All measures can be replicated to other public/ private buildings in some way or another.
Wall insulation can be placed on the internal side of the external walls if facade has significance but detailing has to be such that it does not allow interstitial condensation to occur.
Roof insulation depends on the load that the existing roof can withstand. Older local buildings are typically roofed over with stone slabs supported on timber/ steel beams which do not withstand more loading than the existing. But heat reflective coating can still be applied to the roof's surface and horizontal or slightly inclined PV panels (not showing from the facade) supported on the load bearing walls, create a 'ventilated cavity' apart from tapping a renewable resource.
Aluminium framed double glazed apertures can be used for other modern buildings but timber framed double glazed apertures can be adopted for older buildings.
Cladding and BIPVs depends on the nature of the building - certainly not suggested for historical buildings.
As regards efficient services adopted, VRF's air conditioning systems, LED lighting and BMS can be used elsewhere.
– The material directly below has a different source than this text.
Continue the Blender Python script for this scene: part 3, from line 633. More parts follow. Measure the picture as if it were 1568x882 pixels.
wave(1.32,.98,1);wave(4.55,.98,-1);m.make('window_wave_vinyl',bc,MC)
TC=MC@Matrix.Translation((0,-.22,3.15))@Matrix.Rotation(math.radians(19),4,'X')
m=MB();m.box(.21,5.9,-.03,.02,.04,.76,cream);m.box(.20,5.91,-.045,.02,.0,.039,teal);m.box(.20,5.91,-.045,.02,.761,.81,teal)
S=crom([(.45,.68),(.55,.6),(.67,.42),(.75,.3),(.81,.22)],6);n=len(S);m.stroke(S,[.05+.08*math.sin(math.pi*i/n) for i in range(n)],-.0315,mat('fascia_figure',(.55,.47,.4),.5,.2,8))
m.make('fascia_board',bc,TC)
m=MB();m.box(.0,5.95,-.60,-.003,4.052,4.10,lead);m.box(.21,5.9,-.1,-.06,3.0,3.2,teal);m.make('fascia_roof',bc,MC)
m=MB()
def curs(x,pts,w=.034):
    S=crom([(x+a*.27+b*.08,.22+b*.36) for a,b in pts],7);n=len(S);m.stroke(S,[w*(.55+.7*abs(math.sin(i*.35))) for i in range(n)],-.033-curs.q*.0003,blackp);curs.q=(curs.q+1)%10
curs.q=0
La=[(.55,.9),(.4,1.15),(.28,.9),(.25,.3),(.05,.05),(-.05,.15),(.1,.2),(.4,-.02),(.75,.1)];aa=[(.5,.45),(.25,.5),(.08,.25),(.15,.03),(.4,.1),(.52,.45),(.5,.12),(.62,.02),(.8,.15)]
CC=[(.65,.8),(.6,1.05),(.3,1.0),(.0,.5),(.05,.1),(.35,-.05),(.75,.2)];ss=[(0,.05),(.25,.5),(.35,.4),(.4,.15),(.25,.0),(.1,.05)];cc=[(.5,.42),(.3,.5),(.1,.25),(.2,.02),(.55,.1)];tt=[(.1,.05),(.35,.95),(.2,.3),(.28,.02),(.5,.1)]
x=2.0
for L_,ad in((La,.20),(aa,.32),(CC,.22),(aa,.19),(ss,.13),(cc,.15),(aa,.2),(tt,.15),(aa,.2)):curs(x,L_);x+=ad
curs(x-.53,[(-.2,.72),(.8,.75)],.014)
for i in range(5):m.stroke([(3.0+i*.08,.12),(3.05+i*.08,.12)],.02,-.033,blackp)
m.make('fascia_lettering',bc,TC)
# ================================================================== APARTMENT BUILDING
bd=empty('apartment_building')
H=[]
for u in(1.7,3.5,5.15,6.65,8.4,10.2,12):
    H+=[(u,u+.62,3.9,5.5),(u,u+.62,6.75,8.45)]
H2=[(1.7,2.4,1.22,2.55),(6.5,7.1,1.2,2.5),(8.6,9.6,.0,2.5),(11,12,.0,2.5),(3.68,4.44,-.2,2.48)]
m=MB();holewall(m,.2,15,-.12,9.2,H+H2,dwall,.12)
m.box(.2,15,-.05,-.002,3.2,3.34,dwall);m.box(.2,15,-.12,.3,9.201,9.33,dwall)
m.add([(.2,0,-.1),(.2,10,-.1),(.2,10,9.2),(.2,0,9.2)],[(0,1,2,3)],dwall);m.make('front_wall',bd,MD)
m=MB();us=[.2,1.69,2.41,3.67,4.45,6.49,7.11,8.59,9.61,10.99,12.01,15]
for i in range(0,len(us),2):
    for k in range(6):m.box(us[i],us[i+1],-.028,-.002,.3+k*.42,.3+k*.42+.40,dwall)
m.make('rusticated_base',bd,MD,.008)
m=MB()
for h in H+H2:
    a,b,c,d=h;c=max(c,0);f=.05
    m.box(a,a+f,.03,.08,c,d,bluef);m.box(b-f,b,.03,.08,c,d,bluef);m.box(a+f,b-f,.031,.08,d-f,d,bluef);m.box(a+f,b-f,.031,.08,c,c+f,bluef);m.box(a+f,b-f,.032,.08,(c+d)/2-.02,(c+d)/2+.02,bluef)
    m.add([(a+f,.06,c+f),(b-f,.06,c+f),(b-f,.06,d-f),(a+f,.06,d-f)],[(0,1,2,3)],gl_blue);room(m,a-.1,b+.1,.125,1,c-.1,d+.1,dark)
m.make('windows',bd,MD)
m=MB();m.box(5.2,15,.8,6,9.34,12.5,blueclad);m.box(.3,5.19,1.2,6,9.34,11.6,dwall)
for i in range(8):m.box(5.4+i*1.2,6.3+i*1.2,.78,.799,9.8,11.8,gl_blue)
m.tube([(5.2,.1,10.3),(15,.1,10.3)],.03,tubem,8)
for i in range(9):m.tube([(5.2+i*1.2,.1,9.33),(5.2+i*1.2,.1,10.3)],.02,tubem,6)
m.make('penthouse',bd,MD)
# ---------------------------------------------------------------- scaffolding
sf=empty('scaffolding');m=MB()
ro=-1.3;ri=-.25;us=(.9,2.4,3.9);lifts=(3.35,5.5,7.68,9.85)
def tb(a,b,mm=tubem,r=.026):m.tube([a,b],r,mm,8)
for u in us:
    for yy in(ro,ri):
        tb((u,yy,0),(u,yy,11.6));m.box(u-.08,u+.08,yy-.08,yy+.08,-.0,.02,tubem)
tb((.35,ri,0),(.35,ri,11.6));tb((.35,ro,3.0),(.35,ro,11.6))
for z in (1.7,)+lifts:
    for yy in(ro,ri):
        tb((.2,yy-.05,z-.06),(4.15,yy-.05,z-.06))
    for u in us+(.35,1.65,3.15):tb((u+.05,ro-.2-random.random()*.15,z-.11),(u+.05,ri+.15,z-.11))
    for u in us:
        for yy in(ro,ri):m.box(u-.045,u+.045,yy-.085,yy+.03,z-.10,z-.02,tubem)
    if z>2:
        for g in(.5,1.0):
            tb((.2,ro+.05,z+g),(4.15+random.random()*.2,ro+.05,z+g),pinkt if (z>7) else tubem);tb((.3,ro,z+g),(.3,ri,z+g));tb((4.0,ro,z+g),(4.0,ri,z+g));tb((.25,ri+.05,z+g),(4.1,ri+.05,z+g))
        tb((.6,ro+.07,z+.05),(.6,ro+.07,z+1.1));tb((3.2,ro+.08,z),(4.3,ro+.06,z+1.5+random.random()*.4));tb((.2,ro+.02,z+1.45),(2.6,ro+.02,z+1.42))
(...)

Through this project, we addressed global challenges related to climate change by renovating the main building of our country's Public Works Department specifically to upgrade its energy performance and to be a local key model in this aspect. The issue of affordability of thermal comfort and well being of the users was tackled, with less carbon emissions and through the use of more sustainable solutions. Green public procurement was adopted as well as local materials (mainly hardstone cladding) where possible. Besides, our most abundant resource ie. solar energy was availed of to the utmost, by installing photovoltaic systems on the roof as well on the facade.
We also considered the life cycle of materials where a good percentage of the demolition waste was sent to recycling facilities.